Django Follows the Law of Least Googling

by barce on July 11, 2011

What web framework should someone new to web development learn?

Any framework that follows what I call “The Law of Least Googling.” This law states that a tutorial will not let a learner have to Google anything for as long as possible and for as little as possible.

I’ve followed the Django Tutorial all the way to the end. I did not use Google once, which means Django follows The Law of Least Googling.

Because of this, I am now recommending that any person new to web development use Django.

I used to think Rails was the way to go but because of the dependency mess with having to use Rake 0.8.7 to get RSpec working correctly, I am less inclined. Rails is a pain to install on Windows. You also have to google how to get the MySQL gem installed.
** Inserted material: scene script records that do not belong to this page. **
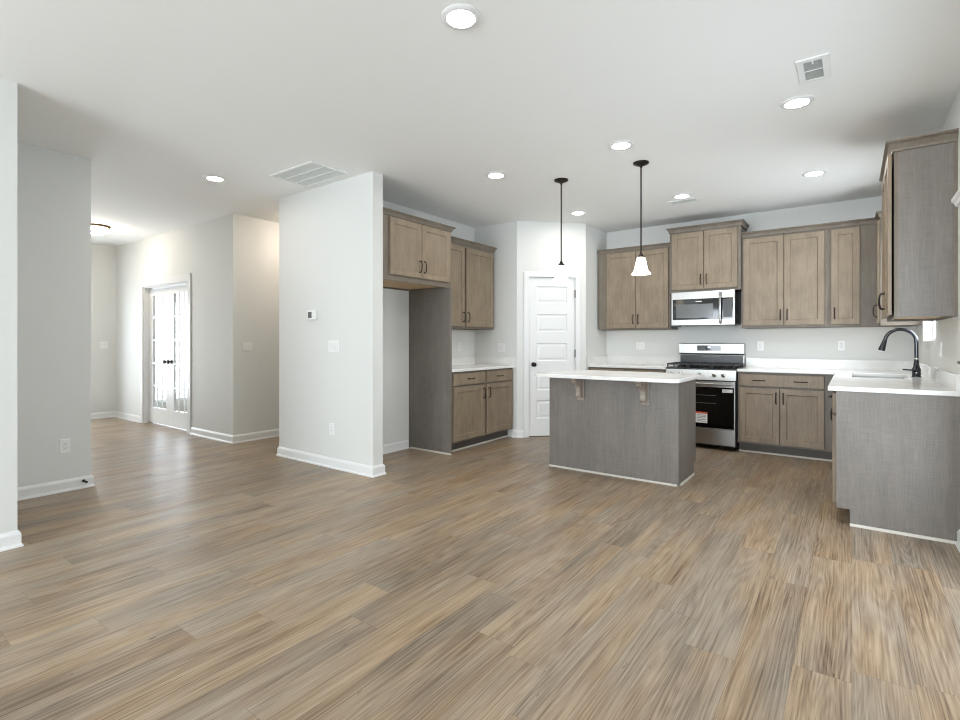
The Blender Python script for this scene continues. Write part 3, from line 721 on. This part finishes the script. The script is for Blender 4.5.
# ------------------------------------------------------------------ wall plates
def plate(kind, label, loc, face, gangs=1, group=None):
    """face: direction the plate looks towards, angle of its outward normal; local front is -y"""
    rot = {'-y': 0, '+x': R90, '-x': RM90, '+y': PI}[face]
    w = 0.07+0.046*(gangs-1)
    names = {'switch': ('light_switch', 'switch'), 'outlet': ('wall_outlet', 'outlet')}[kind]
    t = thing(names[0], label, names[1], loc, rot, group)
    m = MB(); rr = lambda i, y: [(-w/2+i, y, -0.0575+i), (w/2-i, y, -0.0575+i), (w/2-i, y, 0.0575-i), (-w/2+i, y, 0.0575-i)]
    m.loops([rr(0, -0.0004), rr(0, -0.003), rr(0.003, -0.0065)]); m.build('cover_plate', PLASTIC, t)
    for k in range(gangs):
        x = (k-(gangs-1)/2)*0.046
        if kind == 'switch':
            m = MB(); m.hexa([(x-0.0165, -0.0066, -0.033), (x+0.0165, -0.0066, -0.033), (x+0.0165, -0.0064, 0.033), (x-0.0165, -0.0064, 0.033),
                              (x-0.0165, -0.0125, -0.033), (x+0.0165, -0.0125, -0.033), (x+0.0165, -0.0075, 0.033), (x-0.0165, -0.0075, 0.033)]); m.build('rocker', TRIM, t)
        else:
            MB().box(x-0.0165, -0.0085, -0.0335, x+0.0165, -0.0066, 0.0335).build('receptacle', TRIM, t)
            for z in (0.018, -0.016):
                for dx in (-0.0062, 0.0062): MB().box(x+dx-0.0011, -0.0090, z-0.004, x+dx+0.0011, -0.0086, z+0.004).build('slot', DARK, t)
    return t
plate('outlet', 'white outlet low on the left hall wall near the baseboard', (-5.2119, 1.356, 0.371), '+x')
plate('switch', 'white double light switch on the far foyer wall left of the french doors', (-9.7039, 3.02, 1.175), '+x', 2)
plate('switch', 'white double light switch on the warm-lit wall right of the french doors', (-6.0229, 3.364, 1.162), '+x', 2)
plate('switch', 'white triple light switch on the divider wall below the thermostat', (-4.062, 3.1489, 1.181), '-y', 3)
plate('outlet', 'white outlet low on the divider wall under the triple switch', (-4.092, 3.1489, 0.376), '-y')
plate('outlet', 'white outlet above the left counter under the two-door wall cabinet', (XL+0.0001, 5.20, 1.16), '+x')
plate('switch', 'white double switch on the wall between left counter and pantry door', (-3.70, 5.5349, 1.152), '-y', 2)
plate('switch', 'white double switch above the back counter left of the range', (-2.325, 6.8799, 1.175), '-y', 2)
plate('outlet', 'white outlet on the back wall just right of the range', (-0.882, 6.8799, 1.176), '-y')
plate('outlet', 'white outlet on the back wall left of the dark faucet', (-0.093, 6.8799, 1.186), '-y')
plate('switch', 'white double switch on the right wall just right of the sink window', (XR-0.0001, 5.02, 1.17), '-x', 2)
t = thing('thermostat', 'small white thermostat with grey screen on the divider wall', 'thermostat', (-4.390, 3.1489, 1.497))
m = MB(); rr = lambda i, y: [(-0.07+i, y, -0.048+i), (0.07-i, y, -0.048+i), (0.07-i, y, 0.048-i), (-0.07+i, y, 0.048-i)]
m.loops([rr(0, -0.0004), rr(0, -0.020), rr(0.004, -0.025)]); m.build('housing', PLASTIC, t)
MB().box(-0.053, -0.0262, -0.030, 0.008, -0.0252, 0.030).build('screen', GREYP, t)
for z in (-0.018, 0.006): MB().box(0.024, -0.0265, z, 0.052, -0.0252, z+0.014).build('button', TRIM, t)
t = thing('door_stop', 'small black door stop on the baseboard at the hall wall corner', 'door stop', (-5.1965, 1.478, 0.062), R90)
m = MB(); m.lathe([(0.012, -0.0002), (0.012, -0.006), (0.005, -0.008), (0.005, -0.055)], (0, 0, 0), 'y', 14); m.build('post', BRONZE, t, True)
m = MB(); m.lathe([(0.009, -0.0552), (0.010, -0.068), (0.007, -0.072)], (0, 0, 0), 'y', 14); m.build('rubber_tip', BLACK, t, True)

# ------------------------------------------------------------------ ceiling fixtures
GL = 'recessed ceiling lights'
rl = thing('recessed_ceiling_light', 'large round recessed light at the top of the view, nearest the camera', 'ceiling light', (-1.506, 1.904, H), 0, GL)
m = MB(); m.lathe([(0.096, -0.0003), (0.096, -0.004), (0.088, -0.010), (0.068, -0.011), (0.066, -0.004)], (0, 0, 0), 'z', 36, True, False); m.build('trim_ring', TRIM, rl, True)
m = MB(); m.lathe([(0.0659, -0.004), (0.064, -0.0085), (0.04, -0.0095), (0.004, -0.0097)], (0, 0, 0), 'z', 32, False, True); m.build('lens', LED, rl, True)
for x, y, lab in ((-4.863, 2.401, 'round recessed light by itself on the left ceiling, left of the large return grille'),
                  (-2.669, 3.899, 'round recessed light left of both pendants, nearest the fridge alcove cabinet'),
                  (-2.649, 5.61, 'round recessed light above the white pantry door'),
                  (-1.468, 3.886, 'round recessed light just left of the right pendant canopy'),
                  (-1.458, 5.62, 'round recessed light above the microwave beside a thin ceiling vent'),
                  (-0.287, 3.861, 'round recessed light just below the small white ceiling register'),
                  (-0.281, 5.577, 'round recessed light near the back right cabinets, above the sink run')):
    copy_thing(rl, (x, y, H), lab)
pd = thing('pendant_light', 'left bronze pendant with bell shade, in front of the pantry door', 'pendant light', (-2.245, 4.385, H), 0, 'bell shade pendants over the island')
m = MB(); m.lathe([(0.066, -0.0003), (0.066, -0.010), (0.058, -0.016), (0.040, -0.020), (0.034, -0.026), (0.012, -0.032), (0.010, -0.045)], (0, 0, 0), 'z', 28); m.build('canopy', BRONZE, pd, True)
m = MB(); m.lathe([(0.0065, -0.045), (0.0065, -0.7890)], (0, 0, 0), 'z', 14); m.build('rod', BRONZE, pd, True)
m = MB(); m.lathe([(0.010, -0.7790), (0.014, -0.7940), (0.020, -0.8020), (0.036, -0.8160), (0.037, -0.8220)], (0, 0, 0), 'z', 24); m.build('fitter', BRONZE, pd, True)
m = MB(); m.lathe([(0.033, -0.8225), (0.038, -0.8360), (0.044, -0.8640), (0.050, -0.8940), (0.055, -0.9190), (0.064, -0.9420), (0.080, -0.9600), (0.083, -0.9660),
                   (0.079, -0.9650), (0.061, -0.9470), (0.051, -0.9200), (0.046, -0.8940), (0.040, -0.8640), (0.034, -0.8400), (0.030, -0.8270)], (0, 0, 0), 'z', 32, False, False)
m.build('shade', SHADE, pd, True)
m = MB(); m.lathe([(0.010, -0.8230), (0.013, -0.8440), (0.024, -0.8690), (0.028, -0.8890), (0.022, -0.9090), (0.006, -0.9190)], (0, 0, 0), 'z', 18); m.build('bulb', BULB, pd, True)
copy_thing(pd, (-1.472, 4.37, H), 'right bronze pendant with bell shade, in front of the wall cabinet')
fm = thing('flush_mount_light', 'round bronze-rimmed flush light on the foyer ceiling at left', 'ceiling light', (-8.14, 2.455, H), 0, 'flush ceiling lights in the hall')
m = MB(); m.lathe([(0.150, -0.0003), (0.153, -0.012), (0.145, -0.026), (0.126, -0.032)], (0, 0, 0), 'z', 36); m.build('rim', plain('antique_bronze', srgb(120, 98, 72), 0.4, 0.6), fm, True)
m = MB(); m.lathe([(0.1255, -0.0322), (0.122, -0.060), (0.102, -0.090), (0.068, -0.110), (0.03, -0.118), (0.004, -0.119)], (0, 0, 0), 'z', 36); m.build('glass_bowl', BOWL, fm, True)
copy_thing(fm, (-5.42, 3.98, H), 'round flush ceiling light hidden in the hallway behind the divider wall')

def register(label, loc, rot, w, h, banks, lever=False, name='ceiling_vent', slat=VENTD, step=0.016, edge=0.022):
    t = thing(name, label, 'vent', loc, rot)
    b = edge
    xs = [-w/2]; 
    inner = w-2*b; gapw = 0.006; bw = (inner-gapw*(banks-1))/banks
    spans = [(-w/2+b+i*(bw+gapw), -w/2+b+i*(bw+gapw)+bw) for i in range(banks)]
    for s_ in spans: xs += list(s_)
    xs.append(w/2)
    m = MB(); m.cells(xs, [-h/2, -h/2+b, h/2-b, h/2], lambda a, c: not (any(p < a < q for p, q in spans) and abs(c) < h/2-b), -0.010, -0.0004, 'xyz'); m.build('frame', VENTW, t, bevel=0.002)
    MB().box(-w/2+b, -h/2+b, -0.0012, w/2-b, h/2-b, -0.0005).build('duct_opening', VENTK, t)
    for p, q in spans:
        m = MB(); n = max(2, int((q-p)/step)); st_ = (q-p)/n
        for k in range(n):
            x = p+(k+0.5)*st_; a0, a1, z0, z1 = x-0.50*st_, x+0.49*st_, -0.0086, -0.0068
            m.hexa([(a0, -h/2+b, z0), (a1, -h/2+b, z1), (a1, h/2-b, z1), (a0, h/2-b, z0), (a0, -h/2+b, z0+0.001), (a1, -h/2+b, z1+0.001), (a1, h/2-b, z1+0.001), (a0, h/2-b, z0+0.001)])
        m.build('louvers', slat, t)
    if lever: MB().box(-w/2+b-0.004, -0.004, -0.016, -w/2+b+0.024, 0.004, -0.0102).build('lever', VENTW, t)
    return t
register('large white return air grille on the ceiling in front of the divider wall', (-4.05, 2.862, H), R90, 0.41, 0.64, 3, name='return_air_grille')
register('small white ceiling register with two louver banks, upper right', (-0.175, 3.445, H), R90, 0.30, 0.155, 2, True, slat=VENTK, edge=0.034)
register('thin white ceiling vent beside the recessed light above the microwave', (-1.50, 5.84, H), R90, 0.14, 0.30, 1)
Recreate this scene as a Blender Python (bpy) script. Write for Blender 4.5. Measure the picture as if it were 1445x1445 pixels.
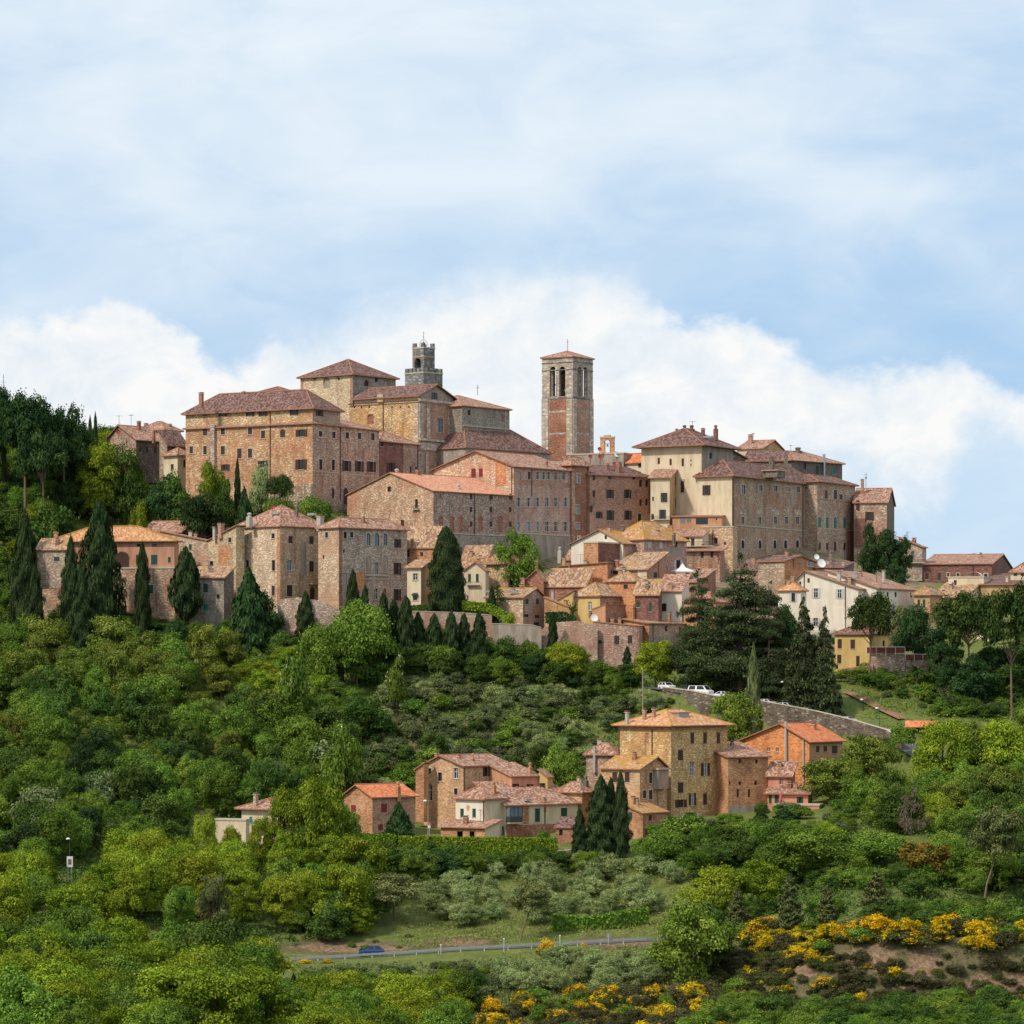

This is not ideal when SQLite can’t get installed for some reason.

But once you get Rails running it’s great, but as a newbie, I wouldn’t be surprised if lots of folks already gave up.

Rails isn’t that bad. It hits these 3 snags:

  • Issues with SQLite3 or MySQL gem install
  • Creating sessions not working correctly with Rake 0.9.2. But There’s a patch.
  • It’s a pain to install on Windows, but I’m not really a Win Fanboy.

Now if we’re talking LAMP, then forget it. It’s easy to get going with something like MAMP, or WAMP, but the frameworks simply don’t have that install and learn to code feel that Rails or Django has. You really cannot use a PHP framework without having to resort to Google very early. For example with CodeIgniter I have to figure out how to point my doc root correctly via Googling.

My main take away is that if you want to learn to code on the web do it on Django. Python is the language that powers Django. There’s also a great Python tutorial to get you started.

{ 1 comment… read it below or add one }

Dave Doolin August 28, 2011 at 9:51 pm

2012 maybe for django. Plate is full right now.

Zed is right about process killing creativity… and about process helping execute on creativity. I see it (philosophically) as a yin-yang system of building processes to free myself from thinking about… process.